> _What is required_
Repeat each entry as written, dropping any picture you find.

> _Material_
╔══

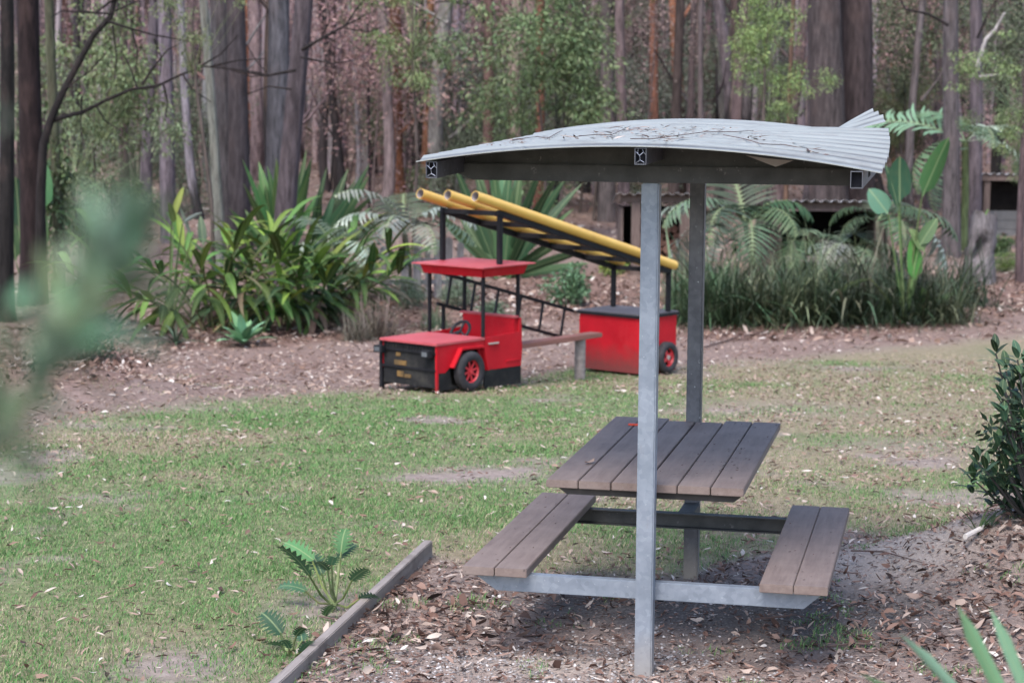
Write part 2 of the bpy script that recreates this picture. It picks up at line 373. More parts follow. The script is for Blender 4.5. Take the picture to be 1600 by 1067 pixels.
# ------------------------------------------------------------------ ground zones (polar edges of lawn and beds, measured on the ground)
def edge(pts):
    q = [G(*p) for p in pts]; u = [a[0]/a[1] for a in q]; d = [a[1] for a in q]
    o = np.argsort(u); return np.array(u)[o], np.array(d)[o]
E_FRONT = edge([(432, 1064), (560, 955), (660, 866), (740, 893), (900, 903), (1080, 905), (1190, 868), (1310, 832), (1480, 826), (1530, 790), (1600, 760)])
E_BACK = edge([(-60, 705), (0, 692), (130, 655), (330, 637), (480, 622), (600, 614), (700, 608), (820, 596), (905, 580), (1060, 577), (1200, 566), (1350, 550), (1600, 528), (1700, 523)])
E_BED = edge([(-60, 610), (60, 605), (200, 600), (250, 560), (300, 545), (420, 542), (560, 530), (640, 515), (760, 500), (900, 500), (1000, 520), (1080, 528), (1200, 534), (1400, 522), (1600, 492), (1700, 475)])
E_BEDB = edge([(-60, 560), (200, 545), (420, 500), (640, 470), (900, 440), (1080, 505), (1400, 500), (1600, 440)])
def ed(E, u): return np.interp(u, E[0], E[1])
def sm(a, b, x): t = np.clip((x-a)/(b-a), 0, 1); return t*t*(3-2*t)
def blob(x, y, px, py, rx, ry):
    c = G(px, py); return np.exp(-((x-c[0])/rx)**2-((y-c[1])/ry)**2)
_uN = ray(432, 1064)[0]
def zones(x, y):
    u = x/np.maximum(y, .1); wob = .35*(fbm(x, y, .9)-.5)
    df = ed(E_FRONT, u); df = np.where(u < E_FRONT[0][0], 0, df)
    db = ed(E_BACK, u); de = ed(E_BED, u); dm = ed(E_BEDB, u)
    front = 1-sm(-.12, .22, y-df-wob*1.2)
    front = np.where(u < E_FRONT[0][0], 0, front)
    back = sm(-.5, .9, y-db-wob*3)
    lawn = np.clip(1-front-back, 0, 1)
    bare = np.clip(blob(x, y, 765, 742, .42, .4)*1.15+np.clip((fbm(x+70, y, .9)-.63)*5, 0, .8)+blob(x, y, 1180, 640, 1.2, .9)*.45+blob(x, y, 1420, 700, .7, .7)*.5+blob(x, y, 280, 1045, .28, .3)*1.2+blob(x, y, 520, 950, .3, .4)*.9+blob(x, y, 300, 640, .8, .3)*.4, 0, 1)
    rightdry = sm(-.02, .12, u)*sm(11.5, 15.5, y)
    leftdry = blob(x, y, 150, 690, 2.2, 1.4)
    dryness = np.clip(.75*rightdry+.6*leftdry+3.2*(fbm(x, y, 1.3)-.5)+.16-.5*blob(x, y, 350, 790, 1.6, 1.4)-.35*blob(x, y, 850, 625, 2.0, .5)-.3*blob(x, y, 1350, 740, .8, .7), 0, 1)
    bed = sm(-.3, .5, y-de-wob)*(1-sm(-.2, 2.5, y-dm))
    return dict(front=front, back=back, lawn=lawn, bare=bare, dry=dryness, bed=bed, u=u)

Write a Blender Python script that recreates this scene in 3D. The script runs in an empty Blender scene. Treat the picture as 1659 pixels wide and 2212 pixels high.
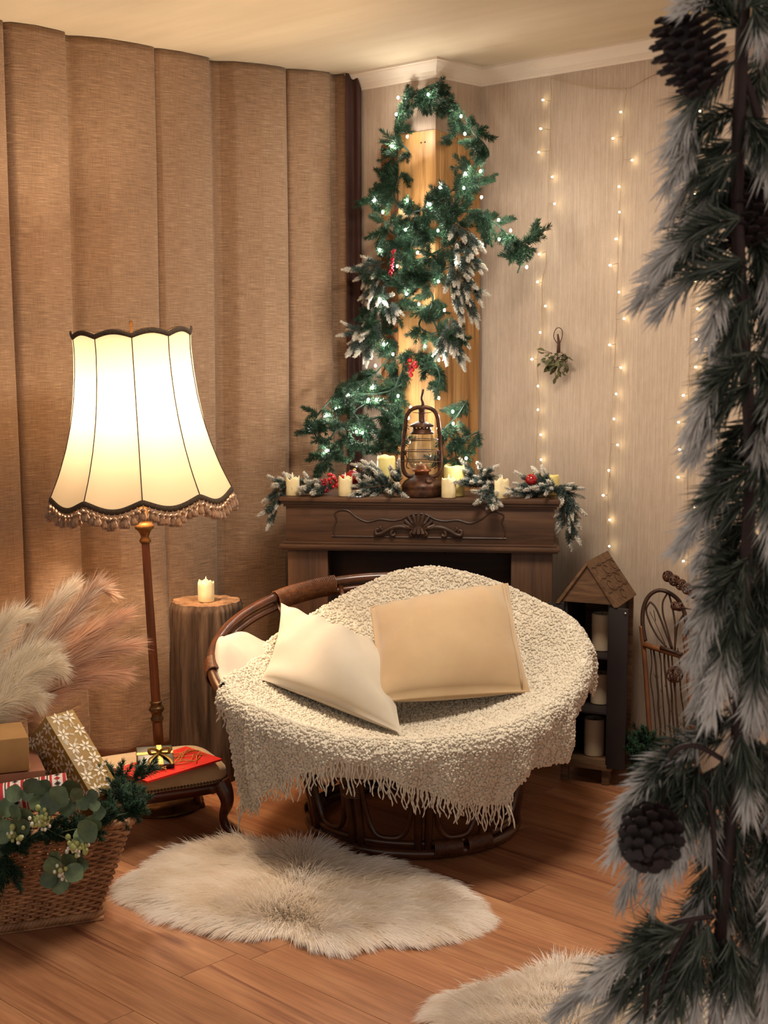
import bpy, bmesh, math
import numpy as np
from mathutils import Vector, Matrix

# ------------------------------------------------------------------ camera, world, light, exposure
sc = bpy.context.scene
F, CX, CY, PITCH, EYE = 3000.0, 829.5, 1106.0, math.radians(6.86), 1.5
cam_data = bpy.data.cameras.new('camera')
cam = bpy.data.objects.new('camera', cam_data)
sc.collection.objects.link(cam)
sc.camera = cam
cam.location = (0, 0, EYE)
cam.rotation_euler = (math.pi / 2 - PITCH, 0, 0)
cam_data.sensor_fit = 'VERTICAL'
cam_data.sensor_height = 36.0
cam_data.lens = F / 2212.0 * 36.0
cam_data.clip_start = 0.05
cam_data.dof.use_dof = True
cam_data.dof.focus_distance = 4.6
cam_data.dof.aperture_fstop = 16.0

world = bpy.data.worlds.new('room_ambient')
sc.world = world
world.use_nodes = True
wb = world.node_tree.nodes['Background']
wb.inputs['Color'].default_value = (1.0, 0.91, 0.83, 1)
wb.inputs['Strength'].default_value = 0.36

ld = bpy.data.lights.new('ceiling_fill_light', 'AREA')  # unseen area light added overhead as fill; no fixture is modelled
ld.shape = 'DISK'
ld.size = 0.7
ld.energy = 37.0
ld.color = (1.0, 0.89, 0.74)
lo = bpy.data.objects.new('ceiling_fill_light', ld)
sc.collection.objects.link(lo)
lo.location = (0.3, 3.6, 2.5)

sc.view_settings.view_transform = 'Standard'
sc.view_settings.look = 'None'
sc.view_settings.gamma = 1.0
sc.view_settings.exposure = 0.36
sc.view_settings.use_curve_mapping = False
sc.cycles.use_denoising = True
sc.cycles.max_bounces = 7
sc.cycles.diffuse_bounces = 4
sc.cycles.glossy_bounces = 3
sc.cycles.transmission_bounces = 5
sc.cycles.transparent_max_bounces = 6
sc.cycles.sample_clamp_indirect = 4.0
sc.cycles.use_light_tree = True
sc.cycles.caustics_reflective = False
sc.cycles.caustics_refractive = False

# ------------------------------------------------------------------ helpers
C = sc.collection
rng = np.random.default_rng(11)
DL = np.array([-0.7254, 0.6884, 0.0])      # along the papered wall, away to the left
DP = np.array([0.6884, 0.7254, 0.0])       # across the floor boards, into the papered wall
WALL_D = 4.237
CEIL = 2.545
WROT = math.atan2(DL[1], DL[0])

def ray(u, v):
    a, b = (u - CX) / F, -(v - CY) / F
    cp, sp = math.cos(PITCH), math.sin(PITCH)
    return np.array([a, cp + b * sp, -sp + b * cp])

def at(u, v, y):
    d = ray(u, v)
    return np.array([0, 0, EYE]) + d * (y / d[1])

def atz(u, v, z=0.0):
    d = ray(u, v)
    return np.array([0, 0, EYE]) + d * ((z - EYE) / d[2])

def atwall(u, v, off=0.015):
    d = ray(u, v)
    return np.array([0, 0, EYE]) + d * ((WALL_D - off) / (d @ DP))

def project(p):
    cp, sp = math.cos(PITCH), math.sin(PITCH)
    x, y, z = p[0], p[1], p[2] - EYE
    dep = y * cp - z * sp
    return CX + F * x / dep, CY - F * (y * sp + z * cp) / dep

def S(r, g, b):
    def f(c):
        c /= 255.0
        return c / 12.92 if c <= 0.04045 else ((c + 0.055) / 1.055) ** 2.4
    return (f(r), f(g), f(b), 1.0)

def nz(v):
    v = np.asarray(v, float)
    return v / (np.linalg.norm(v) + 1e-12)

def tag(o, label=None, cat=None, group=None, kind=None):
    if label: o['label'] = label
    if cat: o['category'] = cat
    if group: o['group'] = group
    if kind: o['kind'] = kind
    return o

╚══

> _Response_
Write part 2 of the bpy script that recreates this picture. It picks up at line 373. More parts follow. The script is for Blender 4.5. Take the picture to be 1600 by 1067 pixels.
# ------------------------------------------------------------------ ground zones (polar edges of lawn and beds, measured on the ground)
def edge(pts):
    q = [G(*p) for p in pts]; u = [a[0]/a[1] for a in q]; d = [a[1] for a in q]
    o = np.argsort(u); return np.array(u)[o], np.array(d)[o]
E_FRONT = edge([(432, 1064), (560, 955), (660, 866), (740, 893), (900, 903), (1080, 905), (1190, 868), (1310, 832), (1480, 826), (1530, 790), (1600, 760)])
E_BACK = edge([(-60, 705), (0, 692), (130, 655), (330, 637), (480, 622), (600, 614), (700, 608), (820, 596), (905, 580), (1060, 577), (1200, 566), (1350, 550), (1600, 528), (1700, 523)])
E_BED = edge([(-60, 610), (60, 605), (200, 600), (250, 560), (300, 545), (420, 542), (560, 530), (640, 515), (760, 500), (900, 500), (1000, 520), (1080, 528), (1200, 534), (1400, 522), (1600, 492), (1700, 475)])
E_BEDB = edge([(-60, 560), (200, 545), (420, 500), (640, 470), (900, 440), (1080, 505), (1400, 500), (1600, 440)])
def ed(E, u): return np.interp(u, E[0], E[1])
def sm(a, b, x): t = np.clip((x-a)/(b-a), 0, 1); return t*t*(3-2*t)
def blob(x, y, px, py, rx, ry):
    c = G(px, py); return np.exp(-((x-c[0])/rx)**2-((y-c[1])/ry)**2)
_uN = ray(432, 1064)[0]
def zones(x, y):
    u = x/np.maximum(y, .1); wob = .35*(fbm(x, y, .9)-.5)
    df = ed(E_FRONT, u); df = np.where(u < E_FRONT[0][0], 0, df)
    db = ed(E_BACK, u); de = ed(E_BED, u); dm = ed(E_BEDB, u)
    front = 1-sm(-.12, .22, y-df-wob*1.2)
    front = np.where(u < E_FRONT[0][0], 0, front)
    back = sm(-.5, .9, y-db-wob*3)
    lawn = np.clip(1-front-back, 0, 1)
    bare = np.clip(blob(x, y, 765, 742, .42, .4)*1.15+np.clip((fbm(x+70, y, .9)-.63)*5, 0, .8)+blob(x, y, 1180, 640, 1.2, .9)*.45+blob(x, y, 1420, 700, .7, .7)*.5+blob(x, y, 280, 1045, .28, .3)*1.2+blob(x, y, 520, 950, .3, .4)*.9+blob(x, y, 300, 640, .8, .3)*.4, 0, 1)
    rightdry = sm(-.02, .12, u)*sm(11.5, 15.5, y)
    leftdry = blob(x, y, 150, 690, 2.2, 1.4)
    dryness = np.clip(.75*rightdry+.6*leftdry+3.2*(fbm(x, y, 1.3)-.5)+.16-.5*blob(x, y, 350, 790, 1.6, 1.4)-.35*blob(x, y, 850, 625, 2.0, .5)-.3*blob(x, y, 1350, 740, .8, .7), 0, 1)
    bed = sm(-.3, .5, y-de-wob)*(1-sm(-.2, 2.5, y-dm))
    return dict(front=front, back=back, lawn=lawn, bare=bare, dry=dryness, bed=bed, u=u)

Write a Blender Python script that recreates this scene in 3D. The script runs in an empty Blender scene. Treat the picture as 1659 pixels wide and 2212 pixels high.
import bpy, bmesh, math
import numpy as np
from mathutils import Vector, Matrix

# ------------------------------------------------------------------ camera, world, light, exposure
sc = bpy.context.scene
F, CX, CY, PITCH, EYE = 3000.0, 829.5, 1106.0, math.radians(6.86), 1.5
cam_data = bpy.data.cameras.new('camera')
cam = bpy.data.objects.new('camera', cam_data)
sc.collection.objects.link(cam)
sc.camera = cam
cam.location = (0, 0, EYE)
cam.rotation_euler = (math.pi / 2 - PITCH, 0, 0)
cam_data.sensor_fit = 'VERTICAL'
cam_data.sensor_height = 36.0
cam_data.lens = F / 2212.0 * 36.0
cam_data.clip_start = 0.05
cam_data.dof.use_dof = True
cam_data.dof.focus_distance = 4.6
cam_data.dof.aperture_fstop = 16.0

world = bpy.data.worlds.new('room_ambient')
sc.world = world
world.use_nodes = True
wb = world.node_tree.nodes['Background']
wb.inputs['Color'].default_value = (1.0, 0.91, 0.83, 1)
wb.inputs['Strength'].default_value = 0.36

ld = bpy.data.lights.new('ceiling_fill_light', 'AREA')  # unseen area light added overhead as fill; no fixture is modelled
ld.shape = 'DISK'
ld.size = 0.7
ld.energy = 37.0
ld.color = (1.0, 0.89, 0.74)
lo = bpy.data.objects.new('ceiling_fill_light', ld)
sc.collection.objects.link(lo)
lo.location = (0.3, 3.6, 2.5)

sc.view_settings.view_transform = 'Standard'
sc.view_settings.look = 'None'
sc.view_settings.gamma = 1.0
sc.view_settings.exposure = 0.36
sc.view_settings.use_curve_mapping = False
sc.cycles.use_denoising = True
sc.cycles.max_bounces = 7
sc.cycles.diffuse_bounces = 4
sc.cycles.glossy_bounces = 3
sc.cycles.transmission_bounces = 5
sc.cycles.transparent_max_bounces = 6
sc.cycles.sample_clamp_indirect = 4.0
sc.cycles.use_light_tree = True
sc.cycles.caustics_reflective = False
sc.cycles.caustics_refractive = False

# ------------------------------------------------------------------ helpers
C = sc.collection
rng = np.random.default_rng(11)
DL = np.array([-0.7254, 0.6884, 0.0])      # along the papered wall, away to the left
DP = np.array([0.6884, 0.7254, 0.0])       # across the floor boards, into the papered wall
WALL_D = 4.237
CEIL = 2.545
WROT = math.atan2(DL[1], DL[0])

def ray(u, v):
    a, b = (u - CX) / F, -(v - CY) / F
    cp, sp = math.cos(PITCH), math.sin(PITCH)
    return np.array([a, cp + b * sp, -sp + b * cp])

def at(u, v, y):
    d = ray(u, v)
    return np.array([0, 0, EYE]) + d * (y / d[1])

def atz(u, v, z=0.0):
    d = ray(u, v)
    return np.array([0, 0, EYE]) + d * ((z - EYE) / d[2])

def atwall(u, v, off=0.015):
    d = ray(u, v)
    return np.array([0, 0, EYE]) + d * ((WALL_D - off) / (d @ DP))

def project(p):
    cp, sp = math.cos(PITCH), math.sin(PITCH)
    x, y, z = p[0], p[1], p[2] - EYE
    dep = y * cp - z * sp
    return CX + F * x / dep, CY - F * (y * sp + z * cp) / dep

def S(r, g, b):
    def f(c):
        c /= 255.0
        return c / 12.92 if c <= 0.04045 else ((c + 0.055) / 1.055) ** 2.4
    return (f(r), f(g), f(b), 1.0)

def nz(v):
    v = np.asarray(v, float)
    return v / (np.linalg.norm(v) + 1e-12)

def tag(o, label=None, cat=None, group=None, kind=None):
    if label: o['label'] = label
    if cat: o['category'] = cat
    if group: o['group'] = group
    if kind: o['kind'] = kind
    return o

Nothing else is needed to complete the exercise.